First Time Last Time

When one thinks of great orchestral conductors, the names of Toscanini, Bernstein, Ormandy, Levine, and Szell only begin the list. We all have our favorites. A name on my top 10 would include the late Robert Shaw. His ascendancy to the podium as music director and conductor of the Atlanta Symphony Orchestra changed that institution forever. He was without peer, celebrated as much for his prowess as a choral conductor as for his command of the orchestral repertoire. Recordings of works with him at the baton are still considered some of the finest.

What was the best advice ever given you?

A reporter once asked Mr. Shaw, “What was the best advice ever given you?”

“You never know,” he said, “who’s going to be in the audience. You never know who is going to be hearing that piece for the first time, and you never know who is going to be hearing that piece for the last time.”

That quote came back to me not long ago as Kathie and I experienced “Chicago” on Broadway. A couple of the leads in that storied show have been performing their role seven times a week for a decade! That’s a lot of shows doing the same part. And yet, we felt as if we were seeing them at their best for the first time. It was magic!

Do clients experience you at your best?

When a prospect sits with you for the first time, do your eyes glimmer with energy, your face warm with a healthy curiosity, your words infused with interest, care, emotion, even compassion? A close, senior colleague confessed to me that one of his greatest concerns is a lack of energy in advisors that borders on laziness. The “same-i-ness” of the business can lull one into complacency.

Advisor guru and friend Don Connelly addresses a similar issue in his blog “Put Investing in Terms Clients Can Understand.” Don hammers this fundamental flaw in many that have us believing clients absorb our world with its esoteric language. They nod their heads when in fact they understand very little. Because another may be a “first-time” listener, the energy and care we use are vital.

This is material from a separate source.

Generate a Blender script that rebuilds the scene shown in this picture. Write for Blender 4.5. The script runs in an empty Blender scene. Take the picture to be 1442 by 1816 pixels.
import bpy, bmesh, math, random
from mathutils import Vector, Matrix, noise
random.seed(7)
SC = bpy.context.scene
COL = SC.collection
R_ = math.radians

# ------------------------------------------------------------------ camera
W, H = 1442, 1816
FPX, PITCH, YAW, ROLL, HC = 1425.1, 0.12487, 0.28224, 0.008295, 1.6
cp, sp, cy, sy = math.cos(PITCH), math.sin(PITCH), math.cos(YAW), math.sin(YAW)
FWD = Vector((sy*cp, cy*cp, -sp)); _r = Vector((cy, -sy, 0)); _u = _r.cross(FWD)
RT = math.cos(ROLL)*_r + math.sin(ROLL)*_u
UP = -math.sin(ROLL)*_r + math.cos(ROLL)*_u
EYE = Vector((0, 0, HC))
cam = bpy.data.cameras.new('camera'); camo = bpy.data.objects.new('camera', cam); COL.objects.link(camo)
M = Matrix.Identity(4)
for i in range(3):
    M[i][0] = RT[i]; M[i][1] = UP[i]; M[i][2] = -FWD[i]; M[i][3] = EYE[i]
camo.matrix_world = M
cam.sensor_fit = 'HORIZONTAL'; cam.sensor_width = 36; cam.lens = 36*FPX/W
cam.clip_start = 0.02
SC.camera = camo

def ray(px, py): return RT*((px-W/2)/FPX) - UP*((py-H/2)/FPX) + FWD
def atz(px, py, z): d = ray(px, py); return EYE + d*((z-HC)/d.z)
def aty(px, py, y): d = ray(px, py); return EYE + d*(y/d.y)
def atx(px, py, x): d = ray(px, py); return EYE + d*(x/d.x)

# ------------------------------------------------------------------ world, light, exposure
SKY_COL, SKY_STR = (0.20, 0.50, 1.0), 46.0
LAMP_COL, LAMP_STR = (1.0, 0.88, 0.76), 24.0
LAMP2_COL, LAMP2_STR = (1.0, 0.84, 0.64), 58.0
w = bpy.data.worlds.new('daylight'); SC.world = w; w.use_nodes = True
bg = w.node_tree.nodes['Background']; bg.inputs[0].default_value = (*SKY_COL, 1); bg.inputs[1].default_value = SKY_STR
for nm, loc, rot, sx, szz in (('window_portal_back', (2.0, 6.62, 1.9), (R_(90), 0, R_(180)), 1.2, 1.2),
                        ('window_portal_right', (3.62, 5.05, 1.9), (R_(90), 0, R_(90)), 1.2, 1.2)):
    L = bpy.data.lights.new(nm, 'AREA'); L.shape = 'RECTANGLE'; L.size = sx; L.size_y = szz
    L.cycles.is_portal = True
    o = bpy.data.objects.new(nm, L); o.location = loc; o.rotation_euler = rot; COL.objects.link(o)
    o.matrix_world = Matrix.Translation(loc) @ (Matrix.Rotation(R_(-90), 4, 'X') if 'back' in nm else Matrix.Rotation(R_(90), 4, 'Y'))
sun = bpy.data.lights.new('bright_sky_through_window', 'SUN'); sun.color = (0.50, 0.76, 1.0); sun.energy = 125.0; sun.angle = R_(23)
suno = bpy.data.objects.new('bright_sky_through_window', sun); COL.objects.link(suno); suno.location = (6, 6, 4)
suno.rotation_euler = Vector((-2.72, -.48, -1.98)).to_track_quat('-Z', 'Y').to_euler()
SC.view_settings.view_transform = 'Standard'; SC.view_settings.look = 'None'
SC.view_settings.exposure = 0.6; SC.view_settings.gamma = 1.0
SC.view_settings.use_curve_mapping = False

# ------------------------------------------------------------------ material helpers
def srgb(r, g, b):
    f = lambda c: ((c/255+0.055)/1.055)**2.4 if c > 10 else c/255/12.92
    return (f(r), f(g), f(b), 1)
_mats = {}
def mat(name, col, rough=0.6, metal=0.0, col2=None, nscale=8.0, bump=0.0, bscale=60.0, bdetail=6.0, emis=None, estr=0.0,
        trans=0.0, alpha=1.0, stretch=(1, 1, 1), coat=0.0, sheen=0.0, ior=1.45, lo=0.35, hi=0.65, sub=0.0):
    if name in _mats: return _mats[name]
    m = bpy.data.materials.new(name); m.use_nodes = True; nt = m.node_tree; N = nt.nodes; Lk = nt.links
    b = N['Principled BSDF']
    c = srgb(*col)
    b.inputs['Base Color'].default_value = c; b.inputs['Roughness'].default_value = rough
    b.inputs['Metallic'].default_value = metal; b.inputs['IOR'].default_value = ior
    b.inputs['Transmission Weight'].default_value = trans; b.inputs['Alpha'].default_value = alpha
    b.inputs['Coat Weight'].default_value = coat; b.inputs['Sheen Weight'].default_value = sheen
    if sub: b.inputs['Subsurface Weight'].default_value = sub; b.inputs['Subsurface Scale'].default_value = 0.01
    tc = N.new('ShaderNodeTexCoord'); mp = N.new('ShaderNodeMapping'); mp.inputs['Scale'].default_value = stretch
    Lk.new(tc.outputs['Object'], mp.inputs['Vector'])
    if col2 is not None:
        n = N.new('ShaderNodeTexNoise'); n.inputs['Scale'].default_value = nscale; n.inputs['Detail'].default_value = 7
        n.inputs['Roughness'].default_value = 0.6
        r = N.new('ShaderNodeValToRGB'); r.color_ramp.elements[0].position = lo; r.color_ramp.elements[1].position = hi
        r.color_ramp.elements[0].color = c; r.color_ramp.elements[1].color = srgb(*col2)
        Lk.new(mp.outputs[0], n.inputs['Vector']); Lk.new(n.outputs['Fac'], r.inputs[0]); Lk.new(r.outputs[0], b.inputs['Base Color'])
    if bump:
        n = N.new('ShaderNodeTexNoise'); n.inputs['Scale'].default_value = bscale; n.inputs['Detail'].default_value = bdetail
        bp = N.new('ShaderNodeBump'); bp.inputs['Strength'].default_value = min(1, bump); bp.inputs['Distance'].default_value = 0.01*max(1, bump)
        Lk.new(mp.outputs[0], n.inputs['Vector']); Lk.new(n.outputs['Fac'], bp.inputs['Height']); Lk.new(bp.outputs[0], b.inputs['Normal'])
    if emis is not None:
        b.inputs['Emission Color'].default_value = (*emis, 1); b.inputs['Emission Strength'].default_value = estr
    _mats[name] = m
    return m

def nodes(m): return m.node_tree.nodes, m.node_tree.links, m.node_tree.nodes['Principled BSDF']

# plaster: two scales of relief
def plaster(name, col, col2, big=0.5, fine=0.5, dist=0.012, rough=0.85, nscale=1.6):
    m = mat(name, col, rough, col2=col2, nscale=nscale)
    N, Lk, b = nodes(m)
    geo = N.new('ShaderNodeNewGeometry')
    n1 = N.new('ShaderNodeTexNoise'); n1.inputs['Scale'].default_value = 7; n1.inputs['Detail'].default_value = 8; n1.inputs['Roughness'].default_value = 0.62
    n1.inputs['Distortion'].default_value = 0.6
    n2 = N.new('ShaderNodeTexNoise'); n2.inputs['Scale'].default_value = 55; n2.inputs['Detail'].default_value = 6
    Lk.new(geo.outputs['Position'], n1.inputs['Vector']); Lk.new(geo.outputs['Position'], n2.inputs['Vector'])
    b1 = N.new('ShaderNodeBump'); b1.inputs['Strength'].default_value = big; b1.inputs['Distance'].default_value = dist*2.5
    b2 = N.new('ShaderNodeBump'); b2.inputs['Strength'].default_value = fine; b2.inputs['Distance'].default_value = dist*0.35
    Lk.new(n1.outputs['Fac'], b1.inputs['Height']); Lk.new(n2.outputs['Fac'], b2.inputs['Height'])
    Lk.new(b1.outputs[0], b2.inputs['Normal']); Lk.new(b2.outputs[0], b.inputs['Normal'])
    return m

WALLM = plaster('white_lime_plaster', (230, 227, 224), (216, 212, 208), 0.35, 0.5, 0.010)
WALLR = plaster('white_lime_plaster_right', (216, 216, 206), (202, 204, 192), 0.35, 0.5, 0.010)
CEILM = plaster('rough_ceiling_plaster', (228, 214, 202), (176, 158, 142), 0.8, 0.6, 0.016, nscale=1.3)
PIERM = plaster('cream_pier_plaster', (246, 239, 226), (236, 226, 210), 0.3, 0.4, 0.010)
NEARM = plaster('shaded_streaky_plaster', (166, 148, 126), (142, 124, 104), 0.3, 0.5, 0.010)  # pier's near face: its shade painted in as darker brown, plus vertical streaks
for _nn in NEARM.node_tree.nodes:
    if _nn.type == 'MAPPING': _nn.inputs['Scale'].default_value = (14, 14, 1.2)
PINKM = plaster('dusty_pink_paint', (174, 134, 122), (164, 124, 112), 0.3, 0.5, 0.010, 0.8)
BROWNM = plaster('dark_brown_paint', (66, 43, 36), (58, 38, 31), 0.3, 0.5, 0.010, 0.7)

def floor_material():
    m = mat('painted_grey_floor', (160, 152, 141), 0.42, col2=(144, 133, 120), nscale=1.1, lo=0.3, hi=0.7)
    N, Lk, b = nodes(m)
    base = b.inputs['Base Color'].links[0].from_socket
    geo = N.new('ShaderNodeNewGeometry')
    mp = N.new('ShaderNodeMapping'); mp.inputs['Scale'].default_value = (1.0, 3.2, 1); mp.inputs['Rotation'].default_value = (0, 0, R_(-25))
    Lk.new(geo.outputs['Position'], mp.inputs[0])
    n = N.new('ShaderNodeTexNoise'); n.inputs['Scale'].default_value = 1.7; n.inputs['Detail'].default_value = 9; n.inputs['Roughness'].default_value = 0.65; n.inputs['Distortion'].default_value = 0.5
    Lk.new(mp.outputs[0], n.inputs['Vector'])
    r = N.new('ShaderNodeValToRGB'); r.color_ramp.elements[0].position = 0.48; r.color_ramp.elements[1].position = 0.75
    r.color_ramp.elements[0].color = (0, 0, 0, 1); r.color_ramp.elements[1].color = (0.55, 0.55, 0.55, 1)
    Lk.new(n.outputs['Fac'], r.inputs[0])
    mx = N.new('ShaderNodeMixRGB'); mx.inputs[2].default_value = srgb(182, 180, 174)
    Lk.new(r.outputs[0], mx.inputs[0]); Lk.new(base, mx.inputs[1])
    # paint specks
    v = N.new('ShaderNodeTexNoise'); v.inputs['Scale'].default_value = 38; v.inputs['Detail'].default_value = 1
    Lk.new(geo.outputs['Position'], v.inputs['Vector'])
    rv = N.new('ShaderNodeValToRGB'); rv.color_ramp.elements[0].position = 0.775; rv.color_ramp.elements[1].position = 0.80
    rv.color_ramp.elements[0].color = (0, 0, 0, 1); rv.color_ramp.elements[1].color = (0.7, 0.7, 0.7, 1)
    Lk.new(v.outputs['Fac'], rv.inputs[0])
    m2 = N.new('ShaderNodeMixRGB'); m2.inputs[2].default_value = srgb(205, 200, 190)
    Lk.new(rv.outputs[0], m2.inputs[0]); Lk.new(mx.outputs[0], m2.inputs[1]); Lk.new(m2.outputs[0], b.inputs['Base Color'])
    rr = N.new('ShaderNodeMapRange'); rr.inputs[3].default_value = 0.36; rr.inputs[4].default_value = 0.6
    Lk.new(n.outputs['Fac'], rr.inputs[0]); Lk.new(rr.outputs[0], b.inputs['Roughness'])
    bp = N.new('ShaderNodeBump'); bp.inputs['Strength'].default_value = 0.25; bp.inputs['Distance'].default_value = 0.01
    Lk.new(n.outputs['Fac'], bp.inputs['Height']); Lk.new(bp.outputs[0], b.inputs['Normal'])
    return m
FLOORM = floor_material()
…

Words and nods do not communication and connection make!

Morose, volatile, frustrating market issues beyond our control can cause even the most optimistic among us to flag. We may lose our sense of calling. What contributes to this malaise? We forget what it feels like for another to share a story with us while mumbling under our breath, “I’ve heard this before.”

In these mid weeks of what may be a sweltering summer, heed the sage wisdom of Robert Shaw. Sitting with a client for a review could become transformational because you learn the most important moment in this person’s life heretofore robed in silence. The prospect who shares her statements with you may be a woman who is not sure she can trust you with her future. The couple six months from transitioning into retirement long to hear the music for the first time—a tune that sings with optimism and hope, adventure, and promise.

The music we make in our practice and those for whom we make it deserve our best.

We never know who is going to be in our audience, do we? Let’s choose a great conductor’s wisdom and change our entire perspective on what we do, why it matters, and how important it is to be on our game every day. The first time, last time, every time.